Happily, unimaginative interviews aside, the Indiana set was a fun—if chaotic—place to be. “[It was] August, it was sweltering hot, but the clouds would come and go,” says Davis. “We were constantly battling with the weather. But we had a blast hanging out all together, we all really bonded and so many of us are still friends.” Once a Rockford Peach, always a Rockford Peach.

The film helped to shape Davis’s life in multiple ways. Unexpectedly, it helped unlock previously unnoticed athletic ability. “It was very, very exciting to find out that I was coordinated, even though it was at 36 that I found out!” She would turn 41 before taking up archery. “I watched the Olympics in ’96… and I thought, well, wait a minute. That is a very dramatic and beautiful sport.” Being Geena Davis (she’s a Mensa member, as well as an Oscar-winner), she naturally excelled, going on to win a string of competitions before narrowly missing out on a spot in the U.S. Olympic team for the 2000 Games.

The star at the Oscars in 1993. 

Photo: Getty Images

But perhaps more crucially, A League Of Their Own also formed part of what became a deliberate shift for Davis, one that had been prompted the year before by Thelma & Louise. “After that movie came out, people not only recognized me from it, they wanted to talk about the movie with me,” she says. “It wasn’t like, ‘Can I have your autograph?’ It was like, ‘Listen, I gotta tell you, you have no idea. This is what it meant to me. This is how it changed my life.’ And it really made me realize something very, very important. Which was how few movies give women an opportunity to come out feeling jazzed and empowered. And I thought, well, I want to make more movies that do that. And then my very next movie was A League of Their Own, which seemed to have the same reaction.” It certainly did—not only was it a box office hit, but its legacy has also gone on to inspire generations of little girls to explore sport.

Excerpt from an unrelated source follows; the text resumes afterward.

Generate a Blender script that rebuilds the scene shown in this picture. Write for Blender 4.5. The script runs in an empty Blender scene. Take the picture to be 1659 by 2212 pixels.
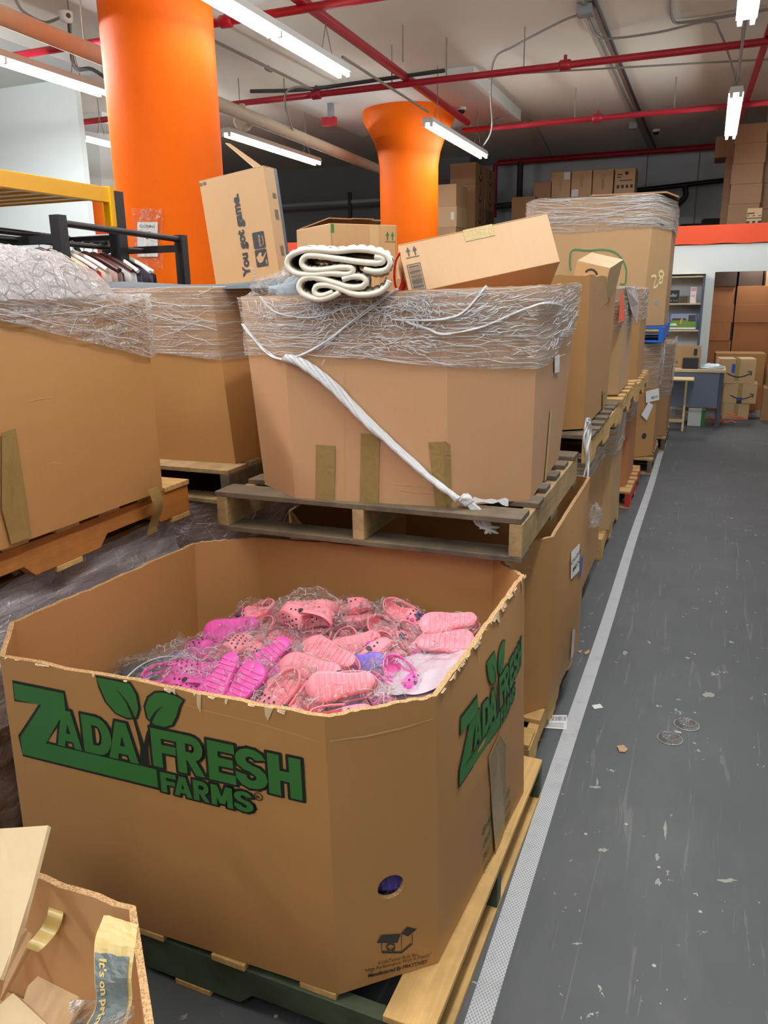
import bpy, math, random
import numpy as np
from mathutils import Vector, Matrix, Euler, noise
random.seed(7)
S = bpy.context.scene
COL = S.collection
PI = math.pi

# ------------------------------------------------------------------ camera
CAM_H, FPX = 1.6, 1690.0
YAW, PITCH, ROLL = 0.3846171652, 0.2714447559, -0.0143781175
def cam_axes():
    cy, sy = math.cos(YAW), math.sin(YAW)
    f = Vector((-sy*math.cos(PITCH), cy*math.cos(PITCH), -math.sin(PITCH)))
    r = Vector((cy, sy, 0)); u = r.cross(f)
    return r*math.cos(ROLL)+u*math.sin(ROLL), -r*math.sin(ROLL)+u*math.cos(ROLL), f
CR, CU, CF = cam_axes()
CPOS = Vector((0, 0, CAM_H))
cam = bpy.data.cameras.new('camera'); cam_o = bpy.data.objects.new('camera', cam); COL.objects.link(cam_o)
cam_o.matrix_world = Matrix(((CR.x, CU.x, -CF.x, 0), (CR.y, CU.y, -CF.y, 0), (CR.z, CU.z, -CF.z, CAM_H), (0, 0, 0, 1)))
cam.sensor_fit = 'HORIZONTAL'; cam.sensor_width = 36.0; cam.lens = 36.0*FPX/1659.0
cam.clip_start = 0.05; cam.clip_end = 100
S.camera = cam_o

# ------------------------------------------------------------------ world, exposure
w = bpy.data.worlds.new('world'); S.world = w; w.use_nodes = True
w.node_tree.nodes['Background'].inputs[0].default_value = (0.75, 0.85, 1.0, 1)
w.node_tree.nodes['Background'].inputs[1].default_value = 0.10
S.view_settings.view_transform = 'Standard'; S.view_settings.look = 'None'
S.view_settings.gamma = 1.0; S.view_settings.use_curve_mapping = False
S.view_settings.exposure = -0.10
cyc = S.cycles
cyc.max_bounces = 8; cyc.diffuse_bounces = 4; cyc.glossy_bounces = 3; cyc.transmission_bounces = 4
cyc.transparent_max_bounces = 28; cyc.sample_clamp_indirect = 4.0; cyc.sample_clamp_direct = 12.0
cyc.caustics_reflective = False; cyc.caustics_refractive = False
cyc.use_denoising = True
# ceiling tube lamps: (x, y0, y1, z, power) ; the fixtures themselves are built further down
# fixtures in view (x, y0, y1, z, tube glow); their tubes are the lights
LAMPS = [(-3.10, 4.45, 6.89, 3.45, 34), (-3.10, 9.13, 11.57, 3.45, 80), (0.075, 9.13, 11.57, 3.45, 75),
         (0.075, 4.40, 6.84, 3.45, 125), (-5.40, 4.15, 6.53, 3.45, 280), (-5.42, 8.62, 11.03, 3.45, 50),
         (-7.05, 8.05, 10.45, 3.45, 80)]
# the same rows of lamps go on above and behind the camera: (x, y0, y1, z, watts down, watts up)
UNSEEN_LIGHTS = [(-3.10, 0.3, 2.74, 3.45, 104, 150), (0.075, 0.5, 2.94, 3.45, 58, 150), (0.075, -3.2, -0.8, 3.45, 40, 60), (-3.10, -3.6, -1.2, 3.45, 78, 80), (-5.4, -0.4, 2.0, 3.45, 90, 100)]
UNSEEN_LIGHTS.append((.6, 12.0, 12.3, 2.20, 14, 0))  # unseen fill light added behind the doorway to brighten the stored cartons
for x, y0, y1, z, pd, pu in UNSEEN_LIGHTS:
    for p, up in ((pd, 0), (pu, 1)):
        if not p: continue
        L = bpy.data.lights.new('tube_and_fill_light', 'AREA'); L.shape = 'RECTANGLE'
        L.size = 0.14; L.size_y = y1-y0; L.energy = p; L.color = (0.95, 0.985, 1.0)
        o = bpy.data.objects.new('tube_and_fill_light', L); COL.objects.link(o); o.location = (x, (y0+y1)/2, z-.03+.06*up); o.rotation_euler = (math.pi*up, 0, 0)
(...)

Davis recently met the football superstar Abby Wambach, who told her that it was the reason she first picked up a ball.

However, there was some disappointment for Davis (and the rest of womankind), that the success of A League of Their Own didn’t lead to an abundance of female-centric ensemble films, or films about women’s sports. (A full decade would pass before the release of Bend It Like Beckham.) “It was very interesting to learn that… having a successful movie with women in it didn’t change any opinion about women’s movies in Hollywood,” says Davis. “They were still all of the mind that women will watch movies about men, but men won’t watch movies about women.”

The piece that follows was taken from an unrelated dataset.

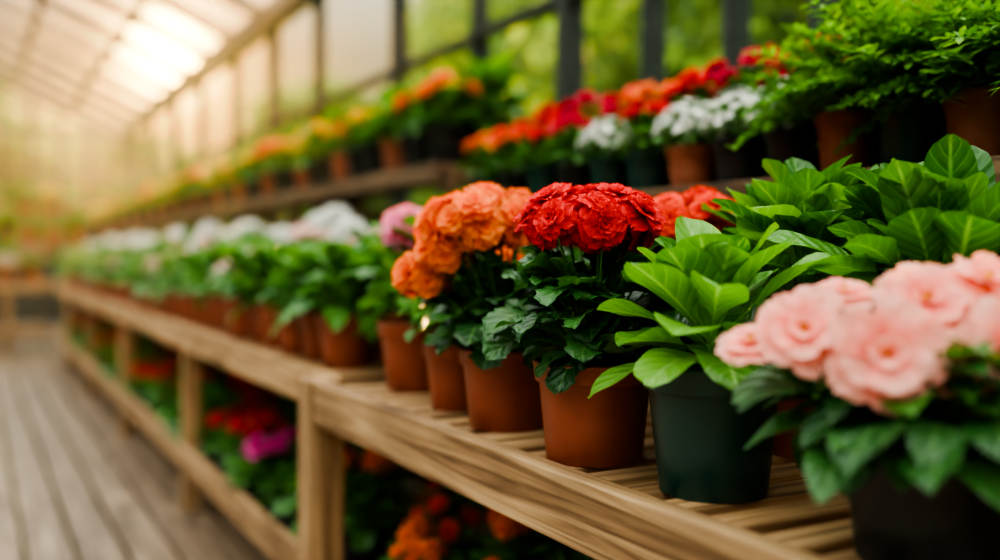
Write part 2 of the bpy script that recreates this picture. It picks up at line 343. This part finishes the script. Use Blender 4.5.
for x in (-2.9,-1.2,.3,): 
    box(mb,x,x+.065,10.936,11.0,0,BT-.0135,WOODS); box(mb,x,x+.065,11.53,11.598,0,BT-.0135,WOODS)
box(mb,-3,.73,10.9,10.93,.17,.26,WOODS)
o=obj('wooden_end_bench',mb.mesh('wooden_end_bench')); bevel(o)
def upper(name,y0,y1,z,step):
    mb=MB()
    box(mb,1.25,1.275,y0,y1,z-.055,z+.003,SWOODS)
    for k in range(3): box(mb,1.277+k*.12,1.277+k*.12+.11,y0,y1,z-.02,z,SWOODS)
    y=y0
    while y<=y1:
        yy=min(y,y1-.045)
        box(mb,1.283,1.325,yy,yy+.045,0,z-.021,SWOODS); box(mb,1.59,1.63,yy,yy+.045,0,z-.021,SWOODS)
        box(mb,1.326,1.589,yy,yy+.03,z-.07,z-.022,SWOODS)
        y+=step
    zz=.05
    while zz+.11<z+.0: box(mb,1.632,1.65,y0,y1,zz,zz+.112,SWOODS); zz+=.1135  # dark back boards, added to block light and darken the space under the shelf
    o=obj(name,mb.mesh(name)); bevel(o,.002)
US=1.135; U2=1.285
upper('upper_plant_shelf',.05,2.66,US,1.3)
upper('upper_plant_shelf',2.72,15.5,U2,1.6)
mb=MB()
for k,(yy,zt) in enumerate(((11.66,1.13),(12.1,1.42))):
    box(mb,-3,1.2,yy,yy+.3,zt-.03,zt,SWOODS); box(mb,-3,1.2,yy-.026,yy-.001,zt-.07,zt+.003,SWOODS)
    for x in (-2.9,-.9,1.1): box(mb,x,x+.05,yy+.04,yy+.09,0,zt-.031,SWOODS); box(mb,x,x+.05,yy+.22,yy+.27,0,zt-.031,SWOODS)
obj('upper_end_shelf',mb.mesh('upper_end_shelf'))

# ------------------------------------------------------------ greenhouse shell
XW,XL,Y0,Y1,EV=2.0,-3.6,-3.,16.,2.84; XR=(XW+XL)/2; TA=math.tan(math.radians(24)); RH=EV+(XW-XR)*TA
mb=MB(); x=XL+.02; 
while x<XW-.02:
    xe=min(x+.134,XW-.02); box(mb,x,xe,Y0+.01,Y1-.01,-.03,0,DECK); x+=.150
o=obj('floor',mb.mesh('floor')); bevel(o,.003)
mb=MB(); box(mb,-40,40,-30,60,-.25,-.06,GRASS); obj('ground_outside',mb.mesh('ground_outside'))
def quadm(name,pts,mat):
    mb=MB(); mb.add(pts,[[0,1,2,3]],mat,smooth=False); return obj(name,mb.mesh(name))
KH=.95
ratios=[-1.2,-.9,-.6,-.3,0,.2,.38,.56,.74,.93,1.10,1.30,1.556,1.928,2.39,3.06,3.6,4.2,4.9,5.6,6.4,7.2]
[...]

This valid frustration was channeled into the latest stage of Davis’s career: as a researcher and campaigner for gender equality in TV and film. Her work within the Geena Davis Institute on Gender in Media has already been game-changing. “Now, the lead characters in TV shows made for kids are gender-balanced for the lead characters, and also in kid-rated movies we’ve reached parity in the lead characters, which is unheard of,” says Davis. “It’s just astounding for that to happen. When we started, in movies it was only 11 percent with a female lead character, and now it’s 50 percent. So we’re excited.” The organization is also working to improve wider representation when it comes to race and ethnicity, disability, older people, members of the LGBTQ+ community, and a greater variety of body types.

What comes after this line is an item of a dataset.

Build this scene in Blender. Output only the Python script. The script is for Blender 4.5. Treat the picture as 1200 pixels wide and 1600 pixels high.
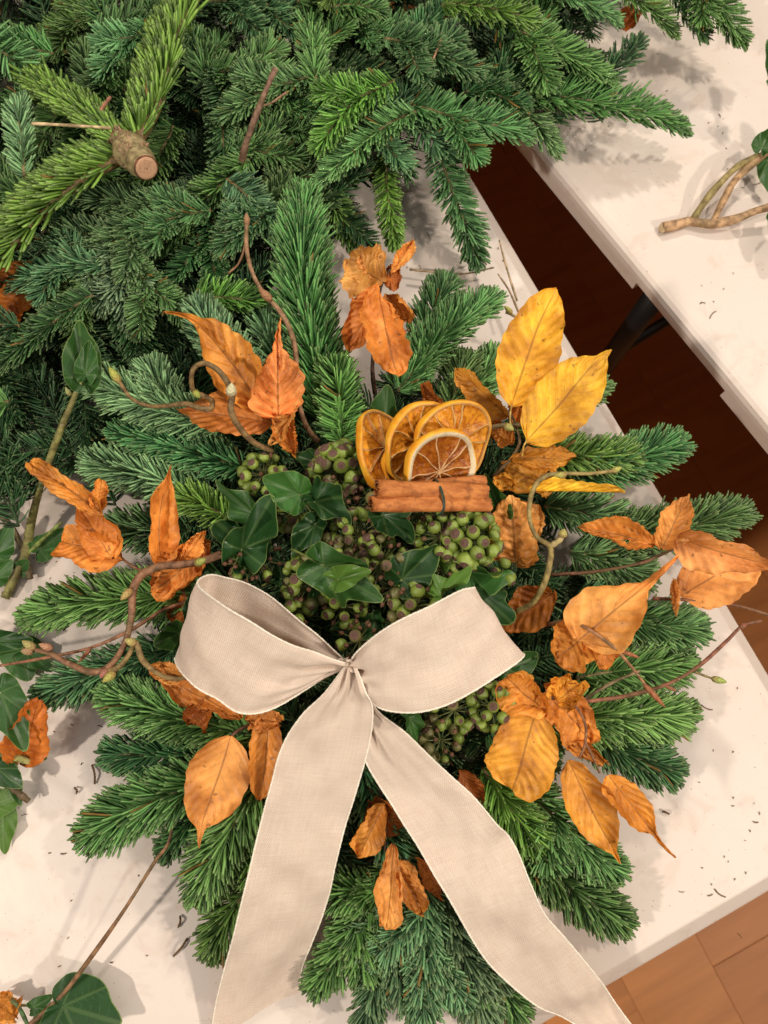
import bpy, math, random
import numpy as np
from mathutils import Vector, Matrix, Quaternion

for _o in list(bpy.data.objects):
    bpy.data.objects.remove(_o)
SC = bpy.context.scene
COL = SC.collection

# ------------------------------------------------------------------ camera
FPX = 1204.0                      # focal length in photograph pixels (1200 x 1600)
TILT, DIST = math.radians(14.0), 0.70
CAM = np.array([0, -DIST*math.sin(TILT), DIST*math.cos(TILT)])
CF = np.array([0, math.sin(TILT), -math.cos(TILT)])
CU = np.array([0, math.cos(TILT), math.sin(TILT)])
CR = np.array([1.0, 0, 0])
cd = bpy.data.cameras.new('camera')
co = bpy.data.objects.new('camera', cd); COL.objects.link(co)
co.location = CAM
co.rotation_euler = (TILT, 0, 0)
cd.sensor_fit = 'VERTICAL'; cd.sensor_height = 36.0; cd.sensor_width = 27.0
cd.lens = 36.0*FPX/1600.0
cd.clip_start = 0.02; cd.clip_end = 60
cd.dof.use_dof = True; cd.dof.focus_distance = 0.60; cd.dof.aperture_fstop = 8.0
SC.camera = co
SC.view_settings.view_transform = 'Standard'; SC.view_settings.look = 'None'
SC.view_settings.exposure = 0.08; SC.view_settings.gamma = 1.0

# ------------------------------------------------------------------ room light
W = bpy.data.worlds.new("World"); SC.world = W; W.use_nodes = True
W.node_tree.nodes['Background'].inputs[0].default_value = (1.0, 0.90, 0.80, 1)
W.node_tree.nodes['Background'].inputs[1].default_value = 0.012

def downlight(name, loc, target, energy, size=0.12):
    l = bpy.data.lights.new(name, 'AREA'); l.shape = 'DISK'; l.size = size
    l.energy = energy; l.color = (1.0, 0.885, 0.745)
    o = bpy.data.objects.new(name, l); COL.objects.link(o)
    o.location = loc
    o.rotation_euler = (Vector(target)-Vector(loc)).to_track_quat('-Z', 'Y').to_euler()
downlight('ceiling_downlight', (-1.35, -0.75, 1.55), (0, 0, 0), 22, .11)
downlight('ceiling_downlight', (1.15, 0.45, 1.60), (0, 0, 0), 12, .11)
downlight('ceiling_downlight', (0.45, 1.60, 1.65), (0.1, 0.2, 0), 16, .13)
downlight('ceiling_downlight', (1.55, -1.05, 1.50), (0.2, -0.3, 0), 25, .12)

_l = bpy.data.lights.new('ceiling_bounce', 'AREA'); _l.shape = 'SQUARE'; _l.size = 3.2; _l.energy = 19; _l.color = (1.0, 0.93, 0.86)
_o = bpy.data.objects.new('ceiling_bounce', _l); COL.objects.link(_o); _o.location = (0, .1, 1.9)      # light thrown back by the white ceiling

# ------------------------------------------------------------------ helpers
def P(px, py, z=0.0):
    """photo pixel + height -> world point"""
    d = CF + CR*(px-600)/FPX + CU*(800-py)/FPX
    return CAM + d*((z-CAM[2])/d[2])
def mpp(px, py, z):
    """metres per photo pixel at that point"""
    return float(np.dot(P(px, py, z)-CAM, CF))/FPX
def nrm(v):
    v = np.asarray(v, float)
    return v/np.maximum(np.linalg.norm(v, axis=-1, keepdims=True), 1e-12)
def cat_rom(pts, n):
    """smooth curve through points (rows may hold extra columns)"""
    p = np.asarray(pts, float)
    if len(p) < 3:
        t = np.linspace(0, 1, n)[:, None]
        return p[0]*(1-t)+p[-1]*t
    q = np.vstack([2*p[0]-p[1], p, 2*p[-1]-p[-2]])
    seg = np.linalg.norm(np.diff(p[:, :3], axis=0), axis=1)
    cum = np.concatenate([[0], np.cumsum(seg)])
    s = np.linspace(0, cum[-1], n)
    i = np.clip(np.searchsorted(cum, s, side='right')-1, 0, len(p)-2)
    u = ((s-cum[i])/np.maximum(seg[i], 1e-9))[:, None]
    a, b, c, d = q[i], q[i+1], q[i+2], q[i+3]
    return .5*((2*b)+(-a+c)*u+(2*a-5*b+4*c-d)*u*u+(-a+3*b-3*c+d)*u**3)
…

There is also more good news for fans of A League Of Their Own, with a series of the same name created by Abbi Jacobson and Will Graham due to air this August. It has Davis’s blessing, although she’s pleased the show will focus on different stories and characters. After all, when someone (literally) knocks a role out of the park like Davis, it would be a big mistake to recast it. “People sometimes say just for fun, ‘Who would you like to see play Thelma and Louise when they do a remake?’ I wouldn’t like to see anybody! Just don’t. Why would you?” There is, after all, only one Geena Davis.